I have installed two panels so far. The are installed on Renusol flat roof mounting "bins". This is where the old battery packs came into good use. I have used them as ballast to weigh the Renusol bins down. The Renusol datasheet specifies 68Kg of ballast. Four of those battery packs is 72Kg and they are on a rubber roof which provides even more traction.

The first panel had been up for less than 24 hours and a bird had already crapped on it. The second one lasted just over a day before being crapped on. There is no sign of any mess on the rest of the roof (ever), just the panels. How do the birds know?

This work was done in the early evening when my site is unfortunately in shade.





I should have time to put the other two up this weekend.

kibi

#2
I have now completed the install. All four panels are up.



All of the panels are tied to a dedicated earth rod via one of these cables. The second cable provides a ground reference for the SPD and also ties the charge controller to ground.


mtdoc

Hi kibi-

Nice pics. I saw your same post on the EEV blog!

Innovative mounting idea.  I would worry about heat build up / lack of ventilation behind the panels though. Do you live in a warm climate?
Array 1: Sanyo HIT225 X 8 on Wattsun tracker. Array 2: Evergreen ES-E-225 X 12 on shed roof. Midnite e-panel with Outback GVFX3648, FNDC and Classic 150 X 2. 436 AH AGMs. Honda eu2000i X 2.

boB


It is kind of hard to see in these pictures but is your PV array in the shade ?

K7IQ 🌛  He/She/Me

kibi

#5
Quote from: mtdoc on May 06, 2013, 04:55:49 PM
Hi kibi-

Nice pics. I saw your same post on the EEV blog!

Innovative mounting idea.  I would worry about heat build up / lack of ventilation behind the panels though. Do you live in a warm climate?

OH cool, a fellow EEVBlogger! I don't know what happened to my first post of this thread, it appears to have disappeared.
I live in the UK, so mostly not very hot. The Renusol PV mounting system offers ample airflow under the panel to cool it. The panel has at least 25mm of clearance from the Renusol "bin" most of the way around except where the actual mounting points are.

Quote from: boB on May 06, 2013, 07:17:51 PM

It is kind of hard to see in these pictures but is your PV array in the shade ?
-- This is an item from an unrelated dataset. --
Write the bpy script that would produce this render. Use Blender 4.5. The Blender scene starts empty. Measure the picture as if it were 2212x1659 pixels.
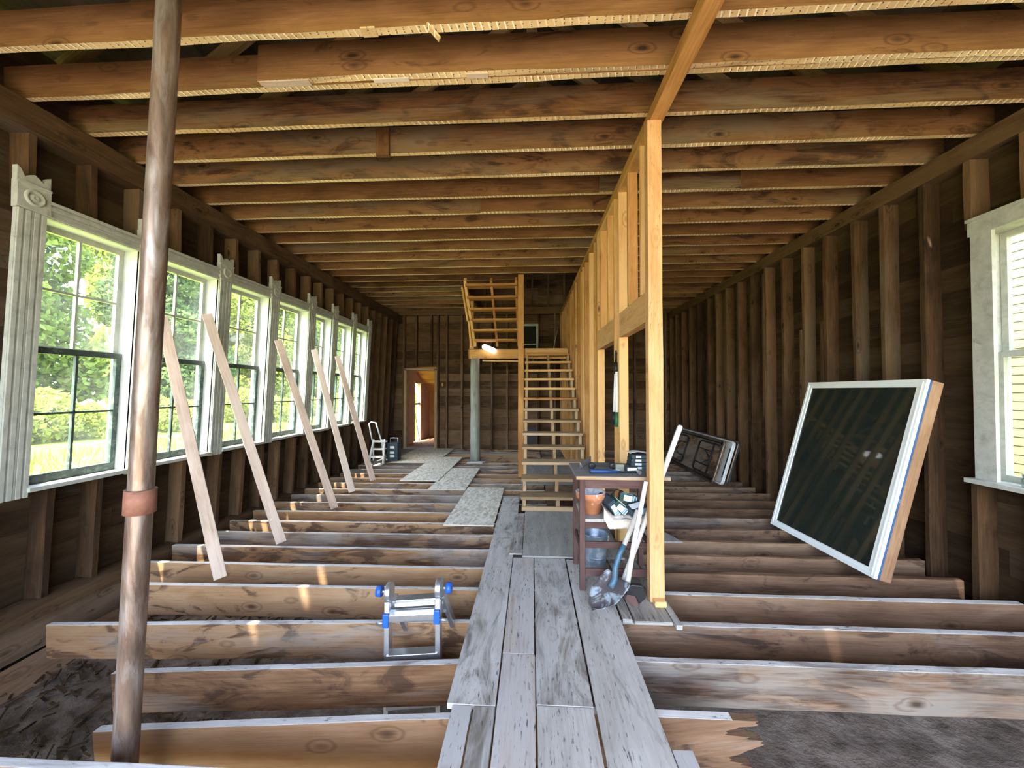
import bpy, bmesh, math, random
from mathutils import Vector, Matrix, noise
import numpy as np
random.seed(7)
S = bpy.context.scene
COL = S.collection
R = math.radians

# ------------------------------------------------------------------ camera, sky, sun, exposure
cam_d = bpy.data.cameras.new('camera')
cam_d.sensor_fit = 'HORIZONTAL'; cam_d.sensor_width = 36.0
cam_d.lens = 36.0 * 830.0 / 2212.0
cam_d.clip_start = 0.02; cam_d.clip_end = 400
cam = bpy.data.objects.new('camera', cam_d); COL.objects.link(cam)
cam.location = (0, 0, 1.6)
cam.rotation_euler = (R(90 + 1.07), 0, R(3.03))
S.camera = cam

SUN_DIR = Vector((0.25, 0.38, -1.0)).normalized()
world = bpy.data.worlds.new('sky'); S.world = world; world.use_nodes = True
wn = world.node_tree; wn.nodes.clear()
sky = wn.nodes.new('ShaderNodeTexSky'); sky.sky_type = 'NISHITA'; sky.sun_disc = False
sky.sun_elevation = math.asin(-SUN_DIR.z)
sky.sun_rotation = math.atan2(-SUN_DIR.x, -SUN_DIR.y)
sky.air_density = 1.0; sky.dust_density = 3.0; sky.ozone_density = 1.0
bg = wn.nodes.new('ShaderNodeBackground'); bg.inputs['Strength'].default_value = 0.34
wo = wn.nodes.new('ShaderNodeOutputWorld')
wn.links.new(sky.outputs[0], bg.inputs[0]); wn.links.new(bg.outputs[0], wo.inputs[0])
sun_d = bpy.data.lights.new('sun', 'SUN'); sun_d.energy = 4.2; sun_d.angle = R(0.6); sun_d.color = (1.0, 0.93, 0.80)
sun = bpy.data.objects.new('sun', sun_d); COL.objects.link(sun)
sun.rotation_euler = SUN_DIR.to_track_quat('-Z', 'Y').to_euler(); sun.location = (-3, -5, 12)
vs = S.view_settings
S.display_settings.display_device = 'sRGB'
vs.view_transform = 'Standard'; vs.look = 'None'; vs.gamma = 1.0; vs.use_curve_mapping = False
vs.exposure = 3.15
S.cycles.max_bounces = 8; S.cycles.diffuse_bounces = 6; S.cycles.glossy_bounces = 3
S.cycles.transmission_bounces = 4; S.cycles.transparent_max_bounces = 10
S.cycles.caustics_reflective = False; S.cycles.caustics_refractive = False
S.cycles.sample_clamp_indirect = 6.0
S.cycles.use_denoising = True
S.cycles.use_adaptive_sampling = True; S.cycles.adaptive_threshold = 0.03

# ------------------------------------------------------------------ materials
def _mat(name):
    m = bpy.data.materials.new(name); m.use_nodes = True
    nt = m.node_tree; nt.nodes.clear()
    out = nt.nodes.new('ShaderNodeOutputMaterial'); b = nt.nodes.new('ShaderNodeBsdfPrincipled')
    nt.links.new(b.outputs[0], out.inputs[0])
    return m, nt, b
class N:
    """small helper around one node tree"""
    def __init__(s, nt): s.nt = nt
    def n(s, t, **k):
        x = s.nt.nodes.new(t)
        for a, v in k.items(): setattr(x, a, v)
        return x
    def put(s, v, sock):
        if hasattr(v, 'is_linked') or hasattr(v, 'links'): s.nt.links.new(v, sock)
        else: sock.default_value = v
    def math(s, op, a, b=0.0, clamp=False):
        x = s.n('ShaderNodeMath', operation=op); x.use_clamp = clamp
        s.put(a, x.inputs[0]); s.put(b, x.inputs[1]); return x.outputs[0]
    def mapr(s, v, a, b, c=0.0, d=1.0):
        x = s.n('ShaderNodeMapRange'); x.clamp = True
        s.put(v, x.inputs[0])
        for i, q in enumerate((a, b, c, d)): x.inputs[i + 1].default_value = q
        return x.outputs[0]
    def mix(s, f, a, b, mode='MIX'):
        x = s.n('ShaderNodeMix', data_type='RGBA', blend_type=mode)
        s.put(f, x.inputs[0])
        for v, i in ((a, 6), (b, 7)):
            if isinstance(v, tuple): x.inputs[i].default_value = (*v, 1)
            else: s.nt.links.new(v, x.inputs[i])
        return x.outputs[2]
    def ramp(s, f, stops):
        x = s.n('ShaderNodeValToRGB'); e = x.color_ramp.elements
        while len(e) < len(stops): e.new(0.5)
        for q, (p, c) in zip(e, stops): q.position = p; q.color = (*c, 1)
        s.put(f, x.inputs[0]); return x.outputs[0]
    def uv(s, layer='UVMap'): return s.n('ShaderNodeUVMap', uv_map=layer).outputs[0]
    def scale(s, v, sc):
        x = s.n('ShaderNodeMapping'); s.put(v, x.inputs[0]); x.inputs['Scale'].default_value = sc; return x.outputs[0]
    def noise(s, v, scale=1.0, detail=3.0, rough=0.55, dist=0.0):
        x = s.n('ShaderNodeTexNoise'); s.put(v, x.inputs['Vector'])
        x.inputs['Scale'].default_value = scale; x.inputs['Detail'].default_value = detail
        x.inputs['Roughness'].default_value = rough; x.inputs['Distortion'].default_value = dist
        return x.outputs[0]
    def bump(s, h, b, strength=0.3, dist=0.01):
        x = s.n('ShaderNodeBump'); x.inputs['Strength'].default_value = strength; x.inputs['Distance'].default_value = dist
        s.put(h, x.inputs['Height']); s.nt.links.new(x.outputs[0], b.inputs['Normal'])
    def sep(s, v):
        x = s.n('ShaderNodeSeparateXYZ'); s.put(v, x.inputs[0]); return x.outputs

def wood(name, dark, mid, light, grey=None, grey_at=(0.55, 0.7), stain=None, stain_at=(0.6, 0.75), knots=0.9, vary=0.4,
         specks=None, rough=0.85, bump=0.35, lath=None, fine=1.0, value=0.5):
    m, nt, b = _mat(name); h = N(nt)
    uv = h.uv(); rx, ry, _ = h.sep(h.uv('rnd'))
    g = h.noise(h.scale(uv, (2.6, 58 * fine, 1)), 1.0, 5, 0.65, 0.5)
    st = h.noise(h.scale(uv, (1.7, 6, 1)), 1.0, 4, 0.6, 0.9)
    f = h.math('ADD', h.math('MULTIPLY', g, 0.45), h.math('MULTIPLY', st, 0.65))
    f = h.math('ADD', f, h.math('MULTIPLY', h.math('SUBTRACT', rx, 0.5), vary))
    c = h.ramp(f, [(0.28, dark), (0.28 + 0.27 * 1.0, mid), (0.85, light)])
    if stain:
        sf = h.noise(h.scale(uv, (1.5, 4.5, 1)), 1.0, 5, 0.62, 2.0)
        c = h.mix(h.mapr(h.math('ADD', sf, h.math('MULTIPLY', h.math('SUBTRACT', ry, 0.5), 0.25)), *stain_at, 0, 0.85), c, stain)
    if grey:
        gf = h.noise(h.scale(uv, (0.55, 2.6, 1)), 1.0, 4, 0.6, 0.8)
        gf = h.math('ADD', h.math('ADD', gf, h.math('MULTIPLY', h.math('SUBTRACT', ry, 0.5), 0.35)), h.math('MULTIPLY', h.math('SUBTRACT', g, 0.5), 0.35))
        c = h.mix(h.mapr(gf, *grey_at, 0, 0.9), c, grey)
    if knots:
        v = h.n('ShaderNodeTexVoronoi'); h.put(h.scale(uv, (3.1, 7.0, 1)), v.inputs['Vector']); v.inputs['Scale'].default_value = 1.0
        keep = h.math('GREATER_THAN', h.sep(v.outputs['Color'])[0], 0.62)
        kd = h.math('ADD', v.outputs['Distance'], h.math('MULTIPLY', h.math('SUBTRACT', g, 0.5), 0.12))
        k = h.math('MULTIPLY', h.mapr(kd, 0.06, 0.20, knots, 0), keep)
        c = h.mix(k, c, tuple(q * 0.45 for q in dark))
        ring = h.math('MULTIPLY', h.mapr(h.math('ABSOLUTE', h.math('SUBTRACT', kd, 0.27)), 0.01, 0.05, knots * 0.5, 0), keep)
        c = h.mix(ring, c, dark)
    if specks:
        sp = h.noise(h.scale(uv, (13, 75, 1)), 1.0, 3, 0.6)
        sp2 = h.noise(h.scale(uv, (2.5, 4, 1)), 1.0, 2, 0.5)
        c = h.mix(h.math('MULTIPLY', h.mapr(sp, 0.59, 0.67, 0, 1), h.mapr(sp2, 0.40, 0.56, 0.1, 0.9)), c, specks)
    if lath:
        u, vv, _z = h.sep(uv)
        wob = h.math('MULTIPLY', h.noise(h.scale(uv, (9, 9, 1)), 1.0, 2), 0.16)
        fr = h.math('FRACT', h.math('ADD', h.math('ADD', h.math('MULTIPLY', u, 21.0), h.math('MULTIPLY', vv, 6.0)), wob))
        on = h.noise(h.scale(uv, (1.6, 0.3, 1)), 1.0, 2, 0.6)
        ln = h.math('MULTIPLY', h.mapr(fr, 0.80, 0.86, 0, 1), h.mapr(on, 0.45, 0.53, 0.06, 1))
        c = h.mix(ln, c, lath)
        fd = h.math('FRACT', h.math('ADD', h.math('MULTIPLY', u, 21.0), 0.35))
        dots = h.math('MULTIPLY', h.mapr(h.math('ABSOLUTE', h.math('SUBTRACT', fd, 0.5)), 0.05, 0.14, 1, 0),
                      h.mapr(h.noise(h.scale(uv, (50, 120, 1)), 1.0, 1), 0.52, 0.58, 0, 1))
        c = h.mix(dots, c, (0.05, 0.03, 0.02))
    nt.links.new(c, b.inputs['Base Color']); b.inputs['Roughness'].default_value = rough
    b.inputs['Specular IOR Level'].default_value = 0.25
    if bump: h.bump(g, b, bump, 0.006)
    return m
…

The site is a shady area in the afternoon time, and the pictures were taken late in the afternoon or evening time.
I do however get full sunlight on all of the panels until about 14:30 at the moment. At my current rate of consumption and generation, my battery floats at about 11:00 on a sunny day.
The power has peaked at about 750W IIRC and at 16:00 with the sun behind the trees, I can still get 150 - 200W.



Westbranch

you might want to try to catch the number of Amps you get late in the day, you might be quite surprised.
If you are at < 30% of max, it is amps you  are losing as Volts is the last to drop...
KID FW1811 560W >C&D 24V 900Ah AGM
CL150 29032 FW V.2126-NW2097-GP2133 175A E-Panel WBjr, 3Px4s 140W > 24V 900Ah AGM,
2 Cisco WRT54GL i/c DD-WRT Rtr, NetGr DS104Hub
Cotek ST1500 Inv  want a 24V  ROSIE Inverter
OmniCharge3024  Eu1/2/3000iGens
West Chilcotin 1680+W to come

kibi

Records show that I have had 25A at about 15:00. Usually, the battery amps have dropped in the afternoon because the charger is in the float stage.
Today is overcast with rain and I currently have 7A in bulk mode at 18:00.